If there wasn't any laws broken then it's just a matter of ethics. Most hunters would opt to not put there self in that situation. Sounds like it's possible, that laws were broken. It's hard to tell though when the article makes it sound like it came from a tree hugger that doesn't have the facts.
 
Why, as a hunter/sportsman, would you even put yourself in that position? Stupid. Idiots are everywhere!
 
Looks like Alaska has its share of roadhunters too. Idiots.

UTROY
Proverbs 21:19 (why I hunt!)
 
Spent a lot of time exactly where this took place. Usually at the ferry fishing, but always had a bear tag in my pocket and a rifle in the truck (black bear). Never could bring myself to hunt them there. On any given day in that area from the confluence of the Russian River and up the Russian a mile or so you see bears. Not a chance your going to take a bear without someone else already watching it.
This is a major tourist area, so I can't imagine killing something right there. I agree... Idiots!!
 
Very distasteful for sure. Ethical No. Legal? Sounds like it might have been. I for one would never do that.

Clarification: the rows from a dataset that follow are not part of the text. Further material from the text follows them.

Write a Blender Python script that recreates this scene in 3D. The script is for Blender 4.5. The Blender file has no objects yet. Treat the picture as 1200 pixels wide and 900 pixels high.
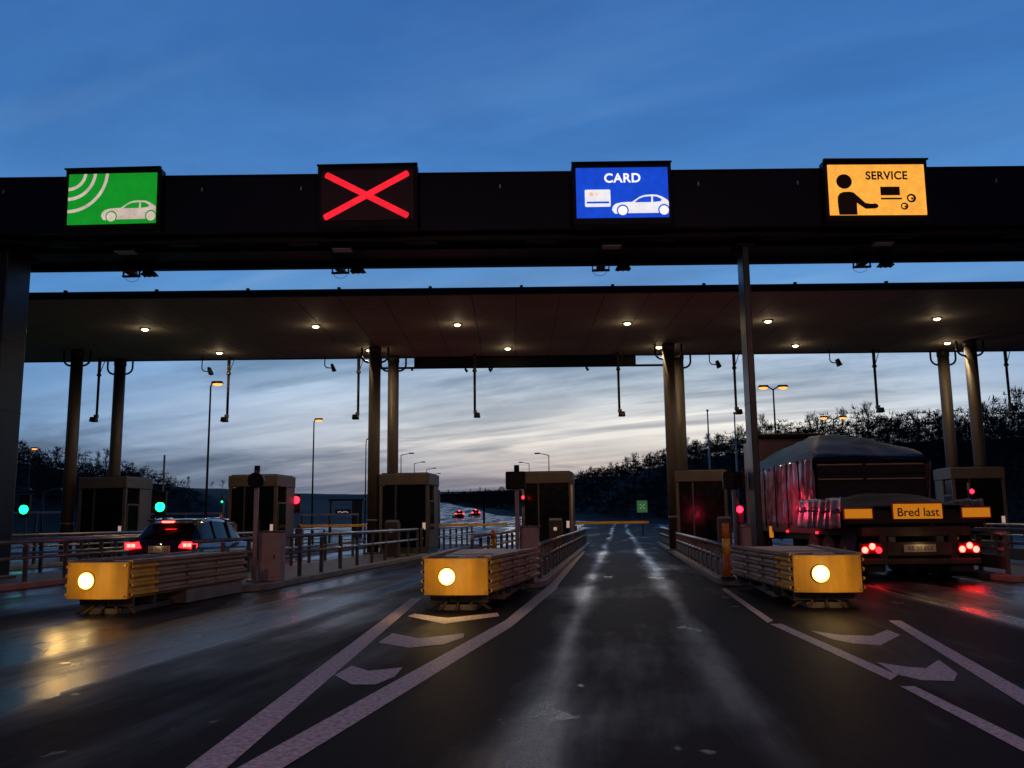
import bpy, bmesh, math, random
from mathutils import Vector, Matrix, noise as mn
random.seed(7)
R = math.radians
S = bpy.context.scene
COL = S.collection

# ------------------------------------------------------------ camera
F = 1050.0                       # focal length in pixels of the 1200 px wide photograph
CAM_Z = 1.5
PITCH, ROLL = math.atan(158.6/F), R(-0.65)
cam_d = bpy.data.cameras.new('camera'); cam = bpy.data.objects.new('camera', cam_d); COL.objects.link(cam)
cam_d.sensor_width = 36; cam_d.lens = 36*F/1200; cam_d.clip_start = .05; cam_d.clip_end = 6000
ROT = Matrix.Rotation(R(90)+PITCH, 3, 'X') @ Matrix.Rotation(ROLL, 3, 'Z')
cam.matrix_world = Matrix.Translation((0, 0, CAM_Z)) @ ROT.to_4x4()
S.camera = cam

# ------------------------------------------------------------ view
S.view_settings.view_transform = 'Standard'; S.view_settings.look = 'None'
S.view_settings.exposure = 0.0; S.view_settings.gamma = 1
S.cycles.use_denoising = True; S.cycles.max_bounces = 6
S.cycles.sample_clamp_indirect = 4

# ------------------------------------------------------------ world: dusk sky with streaked cloud
W = bpy.data.worlds.new('World'); S.world = W; W.use_nodes = True
nt = W.node_tree; nt.nodes.clear()
def N(t, **k):
    n = nt.nodes.new(t)
    for a, b in k.items(): setattr(n, a, b)
    return n
def val(x):
    return x
def mth(op, a, b=None, c=None, clamp=False):
    n = N('ShaderNodeMath', operation=op); n.use_clamp = clamp
    for i, v in enumerate((a, b, c)):
        if v is None: continue
        if hasattr(v, 'is_linked') or hasattr(v, 'links'): nt.links.new(v, n.inputs[i])
        else: n.inputs[i].default_value = v
    return n.outputs[0]
def ramp(f, stops, interp='EASE'):
    n = N('ShaderNodeValToRGB'); e = n.color_ramp.elements; n.color_ramp.interpolation = interp
    while len(e) > 1: e.remove(e[-1])
    e[0].position = stops[0][0]; e[0].color = (*stops[0][1], 1)
    for p, c in stops[1:]:
        x = e.new(p); x.color = (*c, 1)
    nt.links.new(f, n.inputs[0]); return n.outputs[0]
def mixc(f, a, b, mode='MIX'):
    n = N('ShaderNodeMix', data_type='RGBA', blend_type=mode)
    for i, v in ((0, f), (6, a), (7, b)):
        if hasattr(v, 'links'): nt.links.new(v, n.inputs[i])
        else: n.inputs[i].default_value = v if i == 0 else (*v, 1)
    return n.outputs[2]
tc = N('ShaderNodeTexCoord'); sep = N('ShaderNodeSeparateXYZ'); nt.links.new(tc.outputs['Generated'], sep.inputs[0])
X, Y, Z = sep.outputs
zc = mth('MAXIMUM', Z, 0.0)
base = ramp(zc, [(0, (.07, .11, .19)), (.045, (.11, .20, .36)), (.10, (.12, .28, .52)), (.20, (.09, .28, .60)), (.30, (.075, .25, .60)),
                 (.40, (.050, .19, .50)), (.52, (.038, .145, .42)), (.8, (.012, .05, .18)), (1, (.008, .03, .11))], 'LINEAR')
# the afterglow of the set sun, low ahead and a little to the right
yy = mth('MAXIMUM', Y, .05); az = mth('DIVIDE', X, yy)
ga = mth('MULTIPLY', mth('SUBTRACT', az, .15), 2.2)
ge = mth('MULTIPLY', mth('SUBTRACT', zc, .120), 11.5)
g = mth('EXPONENT', mth('MULTIPLY', mth('ADD', mth('MULTIPLY', ga, ga), mth('MULTIPLY', ge, ge)), -1.0))
g = mth('MULTIPLY', g, mth('GREATER_THAN', Y, 0.0))
glowc = ramp(zc, [(0, (.34, .33, .33)), (.045, (.74, .58, .40)), (.09, (1.0, .94, .82)), (.14, (.86, .94, .98)), (.25, (.4, .6, .8))], 'LINEAR')
sky0 = mixc(mth('MULTIPLY', g, .97), base, glowc)
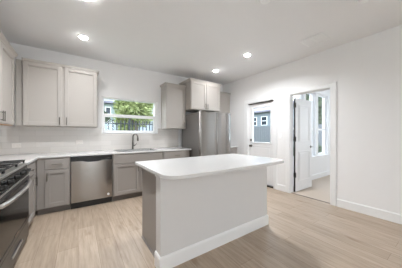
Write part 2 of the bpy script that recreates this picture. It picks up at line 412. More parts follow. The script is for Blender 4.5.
# ------------------------------------------------------------------ side room beyond
SX0, SX1, SY0, SY1 = XR + .12, 7.6, -.9, 2.39
struct(MB().box((SX0, SY0 - .12, -.12), (SX1 + .12, SY1 + .14, .004)).build('floor_side_room', M['carpet']), 'beige carpet of the side room')
struct(MB().box((SX0, SY0 - .12, 2.7), (SX1 + .12, SY1 + .14, 2.8)).build('ceiling_side_room', M['ceil']))
SW = [(4.20, 4.83), (4.93, 5.45), (5.62, 6.24), (6.42, 7.04)]
us = [SX0] + [v for p in SW for v in p] + [SX1]
struct(MB().grid(us, [.004, .66, 2.40, 2.7], lambda i, j: j == 1 and i in (1, 3, 5, 7), SY1, SY1 + .14, 'xz').build('wall_side_room_windows', M['wall']))
struct(MB().box((SX1, SY0, .004), (SX1 + .12, SY1 + .14, 2.7)).build('wall_side_room_far', M['wall']))
struct(MB().box((SX0, SY0 - .12, .004), (SX1, SY0, 2.7)).build('wall_side_room_near', M['wall']))
struct(MB(Fr((0, SY1, 0), (1, 0, 0), (0, -1, 0))).extrude_profile([(d, v + .004) for d, v in BBP], SX0 + .01, SX1).build('baseboard_side_room', M['trim']))
FS = Fr((0, SY1, 0), (1, 0, 0), (0, -1, 0))
for k, (x0, x1) in enumerate(SW):
    r = sroot('window_%d' % (8 + k), (x0, SY1, .66))
    b = MB(FS)
    for a, c, z0, z1 in ((x0, x0 + .035, .66, 2.40), (x1 - .035, x1, .66, 2.40), (x0 + .035, x1 - .035, .66, .70), (x0 + .035, x1 - .035, 2.36, 2.40), (x0 + .035, x1 - .035, 1.36, 1.42)):
        b.box((a, -.10, z0), (c, -.04, z1), .004)
    b.build('window_frame', M['trim'], r)
    MB(FS).box((x0 + .035, -.072, .70), (x1 - .035, -.068, 2.36)).build('window_glass', M['glass'], r)
struct(MB(FS).box((SX0 + .05, .001, .625), (SX1 - .05, .055, .655), .006).box((SX0 + .07, .001, .56), (SX1 - .07, .016, .624), .003).build('trim_4', M['trim']), 'long white window sill of the side room')
b = MB(FS)
for x0, x1 in zip([4.06] + [p[1] for p in SW], [p[0] for p in SW] + [7.2]):
    b.box((x0 + .004, .001, .657), (x1 - .004, .018, 2.40), .003)
b.box((4.06, .001, 2.404), (7.2, .02, 2.49), .004)
struct(b.build('trim_5', M['trim']), 'white casings between the side room windows')
struct(MB().box((XR + .050, D2a + .0065, .0042), (SX0 - .0005, D2b - .0065, .0052)).build('floor_doorway', M['carpet']), 'strip of carpet inside the doorway')
struct(MB().box((XR + .028, D2a + .006, .0005), (XR + .050, D2b - .006, .007), .002).build('trim_6', M['toe']), 'dark transition strip in the doorway')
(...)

Although we are getting the report from what sounds like a very vocal tree hugger for sure. 2 sides to every story but I am having a difficult time seeing the "other" side.

All I know is it sounds like a pretty stupid thing to do.
 
Let me start by saying I think what they did was very unethical and bad for sportsman everywhere. On the flip side it sounds like there were people there that were parked illegally. So I hope none of them were being self righteous and claiming that the hunters were doing something illegal without a care that they were too.